Ni la eterna belleza de Roma, espléndida bajo la luminosidad del verano, alcanza para inspirar a un Woody Allen que parece necesitar vacaciones. La última etapa del tour europeo lo encuentra pobre de ideas y tal vez demasiado cansado para proponerles a sus fans alguna sorpresa, alguna novedad. Lejos, muy lejos de la fantasía ligera y tenuemente melancólica de Medianoche en París , su paso por la Ciudad Eterna apenas expone algunas ocurrencias, una dosis bastante reducida de sus diálogos chispeantes, bromas no demasiado ingeniosas sobre la base de una colección de estereotipos muy comunes acerca de Roma (y de los italianos), y cuatro historias desiguales, la más elaborada de las cuales, o al menos la que contiene las situaciones más cómicas, lo tiene a él como protagonista en el papel de un ex régisseur de ópera jubilado. Por supuesto, neurótico, y responsable de algunas frases filosas, como una que reserva a Freud.
De la escasa voluntad de innovar se tiene evidencia desde los títulos, acompañados por una versión de "Nel blu dipinto di blu", de Domenico Modugno, y poco después en una primera escena donde el típico Woody hipocondríaco en viaje a Roma está en pleno ataque de nervios por las turbulencias que hacen bambolear el avión y ni siquiera su mujer, psiquiatra (una desperdiciada Judy Davis) logra calmarlo. Algo ya visto en mejores películas suyas.
Cuando llegan, descubre a un nuevo Caruso (Fabio Armiliato) sólo capaz de cantar bajo la ducha. El hombre es el padre del abogado italiano con quien su hija va a casarse, y del encuentro del director y la promisoria estrella saldrá la única escena que produce carcajadas en la película.
El más pobre de los cuatro episodios es seguramente el que protagoniza Roberto Benigni, un romano cualquiera que los paparazzi y la televisión convierten de un día para el otro en celebridad sin que haya hecho nada para merecerlo. Quiere ser una sátira a la debilidad de los romanos por los famosos, pero carece de ingenio y le sobra moraleja.

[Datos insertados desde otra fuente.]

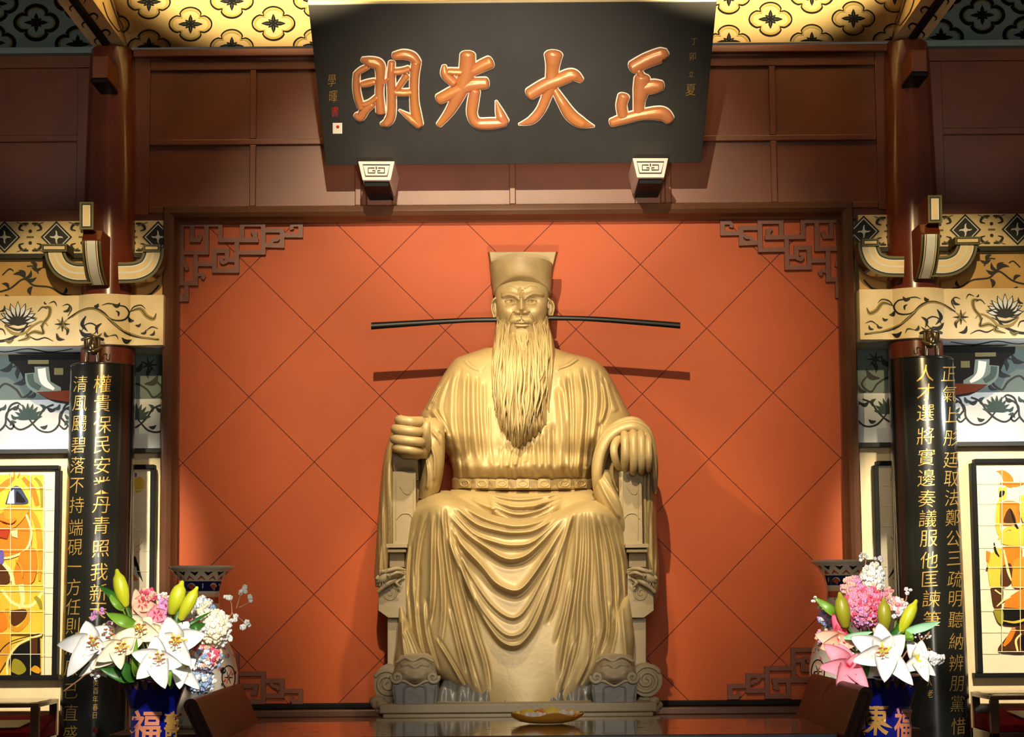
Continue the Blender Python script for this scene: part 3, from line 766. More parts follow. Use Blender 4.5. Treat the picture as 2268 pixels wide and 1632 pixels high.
LEGS = [([(290,400),(278,700),(300,1010)], 4.5, .03), ([(345,560),(335,880),(385,1170)], 4.5, .034), ([(385,760),(400,980),(470,1230)], 4.5, .034), ([(1595,700),(1580,1020)], 4, .03), ([(1540,780),(1535,1090)], 4, .03), ([(495,200),(505,330),(530,560),(570,800),(640,1080),(735,1390)], 4.5, .045), ([(470,200),(470,400),(490,600),(500,850),(470,1100)], 4.5, .035), ([(440,215),(436,500),(430,780),(402,960)], 5, .05),
        ([(400,220),(350,420),(325,650),(315,850)], 5, .035), ([(350,240),(300,400),(275,620),(262,800)], 4.5, .03), ([(520,260),(570,500),(640,760),(700,980),(760,1180),(785,1360)], 4.5, .04),
        ([(545,300),(600,520),(660,700),(720,860)], 4, .03), ([(330,350),(310,600),(330,860)], 3.5, .022), ([(540,820),(580,1000),(640,1250)], 4, .025), ([(600,960),(660,1160),(700,1330)], 3.5, .022), ([(450,1000),(560,1180),(640,1330)], 4, .03),
        ([(1340,215),(1335,480),(1300,780),(1245,1080),(1215,1300)], 5, .045), ([(1365,210),(1372,500),(1345,800),(1330,1050),(1240,1350)], 4.5, .036), ([(1395,212),(1410,500),(1400,800),(1420,1000),(1370,1200)], 4.5, .036),
        ([(1430,225),(1465,480),(1485,760),(1500,960),(1445,1150)], 5, .05), ([(1470,235),(1530,480),(1555,760),(1570,960)], 4.5, .036), ([(1515,255),(1585,520),(1605,800),(1615,1000)], 5, .036), ([(1560,300),(1625,560),(1640,800)], 4, .028),
        ([(1310,240),(1255,480),(1195,780),(1130,940)], 4.5, .036), ([(1300,600),(1250,860),(1190,1060)], 4, .025), ([(1320,1000),(1270,1200),(1215,1390)], 4, .03), ([(1440,1000),(1400,1180),(1330,1330)], 4, .03)]
def skirt_disp(X, Y):
    d = np.zeros(X.shape)
    for p, w, a in SWAGS:
        p = Z3(p); d += ridge(X, Y, p, w, a*1.15, .16, 1.7); q = [(x, y+w*2.1) for x, y in p]; d -= ridge(X, Y, q, w*1.0, a*.9, .2)
    for p, w, a in LEGS:
        p = Z3(p); d += ridge(X, Y, p, w, a*1.2, .34, 1.6); d -= ridge(X, Y, [(x+w*1.9, y) for x, y in p], w*.7, a*.85, .2)
    # legs stand forward of the hollow between them
    d += blob(X, Y, 968, 1240, 62, 260, .10)+blob(X, Y, 1322, 1240, 62, 260, .10)
    d += blob(X, Y, 966, 1125, 46, 40, .05)+blob(X, Y, 1318, 1135, 46, 40, .05)
    # the overskirt ends in a deep rounded hem; below it the under robe hangs further back
    dd, t, sg = polydist(X, Y, catmull(HEM, 4))
    inside = -sg
    fd = sstep(np.minimum(t, 1-t)/.16)
    d += (.070*sstep((inside*dd)/8+.5)-.02)*fd
    d += ridge(X, Y, HEM, 5, .03, .25)
    # rounding over the knees and the lap between them
    top = np.interp(X, TOPX, TOPY); u = np.clip((Y-top)/30, 0, 1)
    d -= .42*(1-np.sqrt(np.clip(1-(1-u)**2, 0, 1))); d -= .02*np.clip(top-Y, 0, 8)
    return d
b = MB(); loft(b, SK, 420, 420, skirt_disp, back=.1, pw=.42, sidepow=.4)
b.build('robe_skirt', SB, st, smooth=180)

# ------------------------------------------------ belt
b = MB(); loft(b, [(1058, 1003, 1314, 13.5, .455), (1061, 1001, 1316, 13.5, .475), (1082, 1001, 1316, 13.5, .475), (1085, 1003, 1314, 13.5, .455)], 8, 90, None, back=.2, pw=.8)
belt = b.build('belt', SB, st, smooth=60)
def belt_y(px):
    s_ = (px-1158)/158; return 13.5-.475*max(0, 1-s_*s_)**.4
for cx in (1030, 1068, 1112, 1158, 1205, 1250, 1286):
    b = MB(); Yp = belt_y(cx)-.004; sl = (belt_y(cx+8)-belt_y(cx-8))/(16*PX)
    f = lambda x, y: P(x, y, Yp+(x-cx)*PX*sl)
    b.prism([f(x, y)+Vector((0, -.032, 0)) for x, y in [(cx-13, 1081), (cx+13, 1081), (cx+14, 1078), (cx+14, 1065), (cx+12, 1061), (cx-12, 1061), (cx-14, 1065), (cx-14, 1078)]], (0, .05, 0))
    for rr, w in ((9.5, 2.1),):
        pts = [(cx+rr*math.cos(t), 1071+6.5*math.sin(t)) for t in np.linspace(0, 2*math.pi, 17)]
        b.tube([f(x, y)+Vector((0, -.03, 0)) for x, y in pts], w*PX, 6)
    b.tube([f(x, y)+Vector((0, -.03, 0)) for x, y in [(cx-5, 1069), (cx, 1067.5), (cx+4, 1070), (cx, 1074), (cx-3, 1072)]], 1.4*PX, 6)
    b.build('belt_plaque', SB, belt, smooth=40, bevel=.003)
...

Las otras dos historias versan sobre la infidelidad. En una de ellas, una pareja joven recién llegada de Pordenone (Alessandra Mastronardi y Alessandro Tiberi) se separan por accidente justo antes de asistir a una decisiva cita de negocios: el azar quiere que ella se pierda en Roma y pase la tarde con un veterano actor de cine al que admira mientras él es visitado por error por una llamativa prostituta (Penélope Cruz) a quien debe hacer pasar por su esposa. La otra incluye a un arquitecto milagrosamente ubicuo (Alec Baldwin) que vuelve al barrio donde vivió de joven, el Trastevere, y se convierte en ángel de la guarda de un estudiante (Jesse Eisenberg) que está a punto de repetir los mismos errores que él cuando se deja embaucar por una actriz nerurótica y mistificadora (Ellen Page) y casi abandona a la mujer que ama. Hay aquí ciertos apuntes certeros, pero también alguna moraleja.
Felizmente, los actores aportan su talento aun en papeles que los aprovechan poco (Armiliato es una excepción: puede lucirse como cantante y como actor) y sobre todo, está Darius Khondji, que sabe cómo explotar la fotogenia de una ciudad que sigue siendo bellísima.